Ongpin welcomes ruling on Binondo Central Bank case

MANILA, Philippines - Marcos-era trade minister Roberto Ongpin said yesterday he felt vindicated by the Sandiganbayan’s dismissal of the P50-billion damage suit against him, the late strongman, and several others in connection with the Binondo Central Bank case.

In a letter sent to The STAR yesterday, Ongpin said the decision of the anti-graft court to dismiss the case proved there was nothing anomalous about the operation of the Task Force Luntian or the Binondo Central Bank and that it had actually squelched speculation against the peso. Also cleared were the late dictator’s widow Imelda – now Ilocos Norte congresswoman – former armed forces chief of staff the late Fabian Ver and several others.

The Sandiganbayan special second division cited “absence of evidence” in dismissing the case filed by the Presidential Commission on Good Government (PCGG) 25 years ago.

The PCGG alleged that the defendants profited from protection money from Filipino-Chinese traders who operated the Binondo Central Bank.

“How defendants Ferdinand Marcos, Imelda Marcos, Fabian Ver and Roberto Ongpin… ‘abused their power to enrich themselves’ …the complaint does not show,” the court said in its 69-page decision.

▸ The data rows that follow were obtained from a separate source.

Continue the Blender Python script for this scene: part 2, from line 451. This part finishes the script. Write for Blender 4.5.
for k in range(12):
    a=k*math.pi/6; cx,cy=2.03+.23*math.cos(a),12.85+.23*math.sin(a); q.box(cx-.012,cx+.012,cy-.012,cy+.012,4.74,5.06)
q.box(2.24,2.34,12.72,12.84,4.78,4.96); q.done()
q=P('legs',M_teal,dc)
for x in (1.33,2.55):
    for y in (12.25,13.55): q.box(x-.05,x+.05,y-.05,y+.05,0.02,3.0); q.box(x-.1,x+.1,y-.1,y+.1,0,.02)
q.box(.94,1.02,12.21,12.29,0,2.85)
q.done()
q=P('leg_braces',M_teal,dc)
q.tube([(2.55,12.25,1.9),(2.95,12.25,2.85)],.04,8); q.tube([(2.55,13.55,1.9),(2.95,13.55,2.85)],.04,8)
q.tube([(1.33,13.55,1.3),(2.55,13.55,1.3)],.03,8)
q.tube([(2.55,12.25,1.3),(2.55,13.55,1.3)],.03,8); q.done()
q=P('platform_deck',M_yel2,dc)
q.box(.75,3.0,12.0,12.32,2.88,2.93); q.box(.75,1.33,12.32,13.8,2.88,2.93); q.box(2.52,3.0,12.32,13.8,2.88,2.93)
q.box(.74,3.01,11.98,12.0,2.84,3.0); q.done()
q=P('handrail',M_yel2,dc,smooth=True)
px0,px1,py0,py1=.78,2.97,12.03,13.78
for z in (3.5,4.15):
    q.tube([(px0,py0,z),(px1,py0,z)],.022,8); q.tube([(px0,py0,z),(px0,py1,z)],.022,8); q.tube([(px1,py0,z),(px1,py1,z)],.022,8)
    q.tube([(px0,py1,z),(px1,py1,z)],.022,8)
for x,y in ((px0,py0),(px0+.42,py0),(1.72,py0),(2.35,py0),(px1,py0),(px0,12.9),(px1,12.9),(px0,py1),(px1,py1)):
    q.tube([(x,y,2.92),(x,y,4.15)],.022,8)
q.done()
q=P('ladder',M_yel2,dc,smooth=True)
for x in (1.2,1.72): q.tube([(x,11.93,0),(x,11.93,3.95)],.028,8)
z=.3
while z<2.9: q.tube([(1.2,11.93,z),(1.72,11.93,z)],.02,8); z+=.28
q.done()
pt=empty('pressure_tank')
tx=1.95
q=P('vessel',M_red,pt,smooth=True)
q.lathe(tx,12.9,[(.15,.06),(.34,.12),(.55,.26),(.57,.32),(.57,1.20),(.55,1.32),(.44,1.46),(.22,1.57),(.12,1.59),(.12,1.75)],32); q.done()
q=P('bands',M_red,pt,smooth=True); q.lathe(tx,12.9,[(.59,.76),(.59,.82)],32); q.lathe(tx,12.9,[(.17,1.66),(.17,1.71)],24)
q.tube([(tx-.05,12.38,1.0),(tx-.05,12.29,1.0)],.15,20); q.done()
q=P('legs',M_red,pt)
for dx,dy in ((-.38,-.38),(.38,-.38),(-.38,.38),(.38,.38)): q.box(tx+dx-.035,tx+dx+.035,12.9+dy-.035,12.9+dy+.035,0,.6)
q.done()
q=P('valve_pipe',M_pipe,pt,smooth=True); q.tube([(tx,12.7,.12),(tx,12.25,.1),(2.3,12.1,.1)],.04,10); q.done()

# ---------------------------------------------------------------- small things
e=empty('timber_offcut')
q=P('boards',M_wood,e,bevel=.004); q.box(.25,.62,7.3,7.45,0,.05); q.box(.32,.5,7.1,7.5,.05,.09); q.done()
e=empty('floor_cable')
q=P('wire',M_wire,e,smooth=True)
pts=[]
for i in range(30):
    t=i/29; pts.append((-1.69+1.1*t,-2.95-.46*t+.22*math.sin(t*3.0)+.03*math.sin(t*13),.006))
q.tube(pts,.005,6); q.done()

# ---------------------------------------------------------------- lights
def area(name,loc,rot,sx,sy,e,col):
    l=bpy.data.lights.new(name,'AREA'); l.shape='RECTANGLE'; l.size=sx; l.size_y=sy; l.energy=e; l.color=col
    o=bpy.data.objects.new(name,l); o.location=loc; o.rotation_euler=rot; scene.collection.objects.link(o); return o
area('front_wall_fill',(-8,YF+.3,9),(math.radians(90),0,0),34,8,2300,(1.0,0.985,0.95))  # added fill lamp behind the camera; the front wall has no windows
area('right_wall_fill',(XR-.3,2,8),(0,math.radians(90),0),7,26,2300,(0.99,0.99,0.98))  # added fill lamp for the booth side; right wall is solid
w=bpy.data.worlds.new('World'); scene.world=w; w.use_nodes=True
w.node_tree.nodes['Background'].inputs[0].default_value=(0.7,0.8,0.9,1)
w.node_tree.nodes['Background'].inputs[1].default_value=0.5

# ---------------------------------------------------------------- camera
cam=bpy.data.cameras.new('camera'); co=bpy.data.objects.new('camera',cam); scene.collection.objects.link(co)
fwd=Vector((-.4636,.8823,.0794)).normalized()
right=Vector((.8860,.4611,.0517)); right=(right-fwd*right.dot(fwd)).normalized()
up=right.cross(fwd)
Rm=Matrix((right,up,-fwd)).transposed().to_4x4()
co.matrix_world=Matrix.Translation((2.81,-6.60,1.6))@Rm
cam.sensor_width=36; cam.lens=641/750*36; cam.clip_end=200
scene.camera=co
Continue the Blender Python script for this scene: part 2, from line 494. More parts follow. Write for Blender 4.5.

“No one can dispute the fact that the task force was eminently successful in defeating speculation against the peso and I have no hesitation in claiming that, without it, the Philippine economy would have collapsed and, as a result, untold sufferings inflicted on every Filipino by way of a headlong price spiral,” Ongpin said.

Ongpin chaired Task Force Luntian created in early 1984 under the auspices of the Presidential Anti-Dollar Salting Task Force. It was organized to ward off speculative attacks on the peso at the height of political uncertainties in the last years of the dictatorship.

Ongpin explained that the black market rate even reached P27 to $1 dollar as against the official rate of P14 to the dollar.

“Undoubtedly, the peso was headed for a precipitate downward spiral to P30 to P40 per dollar, causing irreparable damage to the economy through hyperinflation and untold sufferings to the Filipino people,” an article Ongpin wrote in 1986 for the now defunct BusinessDay read.

He noted that with the operation of Task Force Luntian, the peso eventually strengthened to P18 to P20 per dollar and increased the central bank’s foreign exchange reserves by over $400 million.

The National Intelligence and Security Authority rounded up Chinese black market traders and required them to help the government stabilize the currency. They were allowed to make profits provided they cooperated with the government by buying and selling dollars at prescribed rates.

Ongpin said that over a two-year period, the Chinese traders raked in profits of P200 million but that he didn’t get a share.

“As chairman of the task force, I affirm that I have committed no crime nor committed any illegal or immoral act; made not a single centavo from the operations and was in constant fear of my life from individuals who would have wanted to destroy the operations for their own selfish reasons,” he pointed out. 

“Faced with such severe speculative attacks on the peso and the terrible prospects to the economy of such attacks, I say without hesitation that it is a risk I have no regrets in having undertaken,” Ongpin said.